Pod himalajskim szczytem Makalu (8463 m n.p.m.) zakończyła się w piątek akcja ratownicza. Cała siódemka członków polskiej wyprawy na ten wierzchołek, z których trójka zdobyła go w piątek, jest już w bazie na wysokości 5600 m. Ze względu na ogromne zmęczenie oraz niesprzyjające warunki atmosferyczne wspinacze mieli kłopoty z dotarciem do bazy.
W piątek na Makalu weszli: Artur Hajzer, Adam Bielecki i Tomasz Wolfart. Na pomoc pośpieszyli im Szerpowie, doprowadzając alpinistów do bazy. W środę najbardziej potrzebujących opieki medycznej helikopter przewiezie do Katmandu.
Historyczny rekord
Było to pierwsze od 24 lat i piąte w historii wejście polskich wspinaczy na tę górę bez aparatów tlenowych. Ośmioosobowa wyprawa Polskiego Związku Alpinizmu wyruszyła do Nepalu 20 sierpnia. Brali w niej udział alpiniści młodego pokolenia - Adam Bielecki, Tomasz Chwastek, Adam Ciućka, Jacek Groń, Kacper Tekieli, Tomasz Wolfart, Maciej Stańczak. Wyprawą kierował Artur Hajzer.
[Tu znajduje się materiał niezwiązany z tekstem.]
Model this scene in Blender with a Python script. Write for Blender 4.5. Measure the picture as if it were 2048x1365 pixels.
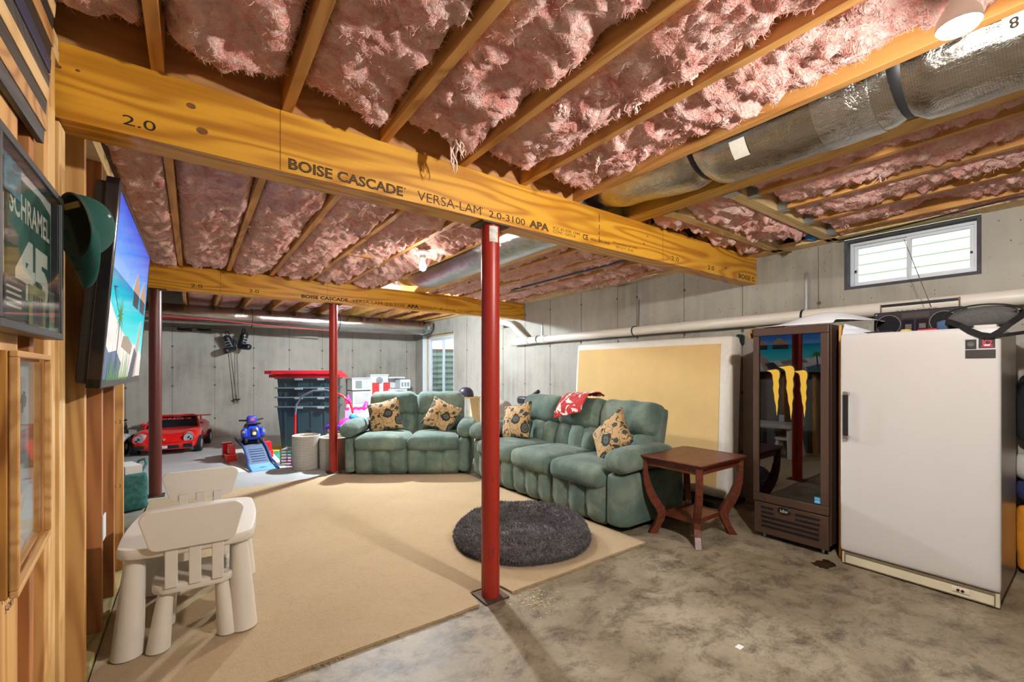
import bpy, bmesh, math, random
from mathutils import Vector, Matrix, noise, Euler

for o in list(bpy.data.objects):
    bpy.data.objects.remove(o, do_unlink=True)
scene = bpy.context.scene
COL = scene.collection
PI = math.pi
R = math.radians

# ------------------------------------------------------------------ camera
cam_d = bpy.data.cameras.new('camera')
cam_d.sensor_width = 36.0
cam_d.lens = 36.0 * 876.3 / 2048.0
cam_d.shift_y = (738.9 - 682.5) / 2048.0
cam_d.clip_start = 0.03
cam = bpy.data.objects.new('camera', cam_d)
cam.location = (0, 0, 1.26)
cam.rotation_euler = (PI / 2, 0, -0.6297)
COL.objects.link(cam)
scene.camera = cam

# ------------------------------------------------------------------ daylight outside, exposure
world = bpy.data.worlds.new('daylight')
scene.world = world
world.use_nodes = True
wbg = world.node_tree.nodes['Background']
wbg.inputs['Color'].default_value = (0.82, 0.91, 1.0, 1)
wbg.inputs['Strength'].default_value = 1.6
vs = scene.view_settings
vs.view_transform = 'Standard'
vs.look = 'None'
vs.gamma = 1.0
vs.use_curve_mapping = False
vs.exposure = 0.95
cy = scene.cycles
cy.max_bounces = 6; cy.diffuse_bounces = 3; cy.glossy_bounces = 3; cy.transmission_bounces = 4; cy.transparent_max_bounces = 8
cy.caustics_reflective = False; cy.caustics_refractive = False; cy.sample_clamp_indirect = 6.0
cy.use_adaptive_sampling = True; cy.adaptive_threshold = 0.04
sun_d = bpy.data.lights.new('sun', 'SUN')
sun_d.energy = 0.8
sun_d.angle = R(1.0)
sun_d.color = (1.0, 0.95, 0.87)
sun = bpy.data.objects.new('sun', sun_d)
sun.rotation_euler = (R(15), R(-40), 0)
sun.location = (9, 3, 8)
COL.objects.link(sun)

# ------------------------------------------------------------------ mesh helpers
class MB:
    def __init__(s):
        s.v = []; s.f = []
    def add(s, verts, faces, M=None):
        n = len(s.v)
        if M is not None:
            verts = [M @ Vector(p) for p in verts]
        s.v += [tuple(p) for p in verts]
        s.f += [tuple(i + n for i in f) for f in faces]
        return s
    def box(s, x0, x1, y0, y1, z0, z1, M=None):
        v = [(x0,y0,z0),(x1,y0,z0),(x1,y1,z0),(x0,y1,z0),(x0,y0,z1),(x1,y0,z1),(x1,y1,z1),(x0,y1,z1)]
        return s.add(v, [(0,3,2,1),(4,5,6,7),(0,1,5,4),(1,2,6,5),(2,3,7,6),(3,0,4,7)], M)
    def cyl(s, p0, p1, r0, r1=None, n=16, sx=1.0):
        r1 = r0 if r1 is None else r1
        p0 = Vector(p0); p1 = Vector(p1)
        q = (p1 - p0).to_track_quat('Z', 'Y').to_matrix()
        v = []
        for p, r in ((p0, r0), (p1, r1)):
            for i in range(n):
                a = 2 * PI * i / n
                v.append(p + q @ Vector((math.cos(a) * r * sx, math.sin(a) * r, 0)))
        f = [(i, (i+1) % n, n + (i+1) % n, n + i) for i in range(n)]
        f += [tuple(range(n-1, -1, -1)), tuple(range(n, 2*n))]
        return s.add(v, f)
    def tube(s, pts, r, n=8, closed=False, flat=1.0):
        pts = [Vector(p) for p in pts]; m = len(pts)
        rr = r if isinstance(r, (list, tuple)) else [r] * m
        v = []; up = Vector((0, 0, 1)); prev = None
        for i, p in enumerate(pts):
            if closed: t = pts[(i+1) % m] - pts[i-1]
            else: t = pts[min(i+1, m-1)] - pts[max(i-1, 0)]
            if t.length < 1e-9: t = Vector((0, 0, 1))
            t.normalize()
            if prev is None:
                a = up if abs(t.z) < 0.95 else Vector((1, 0, 0))
                b = t.cross(a).normalized()
            else:
                b = prev - t * prev.dot(t)
                b = b.normalized() if b.length > 1e-6 else t.cross(up).normalized()
            prev = b; c = t.cross(b)
            for k in range(n):
                a = 2 * PI * k / n
                v.append(p + b * math.cos(a) * rr[i] + c * math.sin(a) * rr[i] * flat)
        f = []
        for i in range(m if closed else m - 1):
            j = (i + 1) % m
            for k in range(n):
                k2 = (k + 1) % n
                f.append((i*n+k, i*n+k2, j*n+k2, j*n+k))
        if not closed:
            f += [tuple(range(n-1, -1, -1)), tuple(range((m-1)*n, m*n))]
        return s.add(v, f)
    def lathe(s, prof, n=24, M=None, sx=1.0, sy=1.0):
        v = []; m = len(prof)
        for r, z in prof:
            for i in range(n):
                a = 2 * PI * i / n
                v.append((math.cos(a) * r * sx, math.sin(a) * r * sy, z))
        f = []
        for j in range(m - 1):
            for i in range(n):
                i2 = (i + 1) % n
                f.append((j*n+i, j*n+i2, (j+1)*n+i2, (j+1)*n+i))
        f += [tuple(range(n-1, -1, -1)), tuple(range((m-1)*n, m*n))]
        return s.add(v, f, M)
    def prism(s, poly, d, M=None):
        n = len(poly)
        v = [(x, y, 0) for x, y in poly] + [(x, y, d) for x, y in poly]
        f = [tuple(range(n-1, -1, -1)), tuple(range(n, 2*n))]
        f += [(i, (i+1) % n, n + (i+1) % n, n + i) for i in range(n)]
        return s.add(v, f, M)
    def grid(s, nx, ny, fn, closed_u=False):
        v = [fn(i / nx, j / ny) for j in range(ny + 1) for i in range(nx + 1)]
        f = [(j*(nx+1)+i, j*(nx+1)+i+1, (j+1)*(nx+1)+i+1, (j+1)*(nx+1)+i) for j in range(ny) for i in range(nx)]
        return s.add(v, f)
    def cushion(s, c, size, r, n=(8, 8, 6), fn=None, M=None):
        """rounded box, subdivided, each point may be displaced by fn(p, unit coords)"""
        hx, hy, hz = size[0]/2, size[1]/2, size[2]/2
        r = min(r, hx, hy, hz)
        idx = {}; v = []; f = []
        nx, ny, nz = n
        def key(i, j, k):
            if (i, j, k) in idx: return idx[(i, j, k)]
            a = math.sin((2*i/nx-1)*PI/2*0.98)/math.sin(PI/2*0.98); b = math.sin((2*j/ny-1)*PI/2*0.98)/math.sin(PI/2*0.98); g = math.sin((2*k/nz-1)*PI/2*0.98)/math.sin(PI/2*0.98)
            p = Vector((a*hx, b*hy, g*hz))
            q = Vector((max(-hx+r, min(hx-r, p.x)), max(-hy+r, min(hy-r, p.y)), max(-hz+r, min(hz-r, p.z))))
            d = p - q
            if d.length > 1e-9: p = q + d.normalized() * r
            if fn: p = fn(p, (a, b, g))
            idx[(i, j, k)] = len(v); v.append(p + Vector(c))
            return idx[(i, j, k)]
        for i in range(nx):
            for j in range(ny):
                f.append((key(i,j,0), key(i,j+1,0), key(i+1,j+1,0), key(i+1,j,0)))
                f.append((key(i,j,nz), key(i+1,j,nz), key(i+1,j+1,nz), key(i,j+1,nz)))
        for i in range(nx):
            for k in range(nz):
                f.append((key(i,0,k), key(i+1,0,k), key(i+1,0,k+1), key(i,0,k+1)))
                f.append((key(i,ny,k), key(i,ny,k+1), key(i+1,ny,k+1), key(i+1,ny,k)))
        for j in range(ny):
            for k in range(nz):
                f.append((key(0,j,k), key(0,j,k+1), key(0,j+1,k+1), key(0,j+1,k)))
                f.append((key(nx,j,k), key(nx,j+1,k), key(nx,j+1,k+1), key(nx,j,k+1)))
        return s.add(v, f, M)

def mesh(name, mb):
    me = bpy.data.meshes.new(name)
    me.from_pydata(mb.v, [], mb.f)
    me.update()
    return me

def obj(name, mb, m, parent=None, smooth=None, bev=0.0, loc=None, rot=None):
    """one mesh object; smooth = angle in degrees for soft shading"""
    me = mb if isinstance(mb, bpy.types.Mesh) else mesh(name, mb)
    o = bpy.data.objects.new(name, me)
    if not me.materials: me.materials.append(m)
    COL.objects.link(o)
    if parent is not None: o.parent = parent
    if loc is not None: o.location = loc
    if rot is not None: o.rotation_euler = rot
    if smooth:
        for p in me.polygons: p.use_smooth = True
        if smooth < 180: me.set_sharp_from_angle(angle=R(smooth))
    if bev:
        md = o.modifiers.new('bevel', 'BEVEL'); md.width = bev; md.segments = 2
        md.limit_method = 'ANGLE'; md.angle_limit = R(40)
    return o

def tag(o, label=None, cat=None, group=None, kind=None):
    if label: o['label'] = label
    if cat: o['category'] = cat
    if group: o['group'] = group
    if kind: o['kind'] = kind
    return o

def thing(name, label, cat, loc=(0, 0, 0), rz=0.0, group=None, rot=None):
    o = bpy.data.objects.new(name, None)
    o.empty_display_size = 0.1
    o.location = loc
    o.rotation_euler = rot if rot else (0, 0, rz)
    COL.objects.link(o)
    return tag(o, label, cat, group)

def struct(name, mb, m, **k):
    o = obj(name, mb, m, **k)
    o['kind'] = 'structure'
    return o

def copy_tree(o, parent=None):
    c = o.copy(); COL.objects.link(c)
    if parent is not None: c.parent = parent
    for ch in list(o.children): copy_tree(ch, c)
    return c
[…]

Makalu to ośmiotysięcznik, piąty co do wysokości szczyt świata. Położony jest w Himalajach, na granicy Chin i Nepalu (około 20 kilometrów na południowy wschód od Mount Everestu). Po raz pierwszy został zdobyty w 1955 roku przez francuską ekspedycję. Na szczycie stanęli wówczas Lionel Terray i Jean Couzy. Pierwsze wejście zimowe było niedawno, bo w 2009 roku. Dokonali tego Denis Urubko i Simone Moro.
W 1981 roku na szczycie stanął Jerzy Kukuczka. Góra nie cieszy się dobrą sławą, zginęło tam 20 himalaistów, w tym trzech Polaków.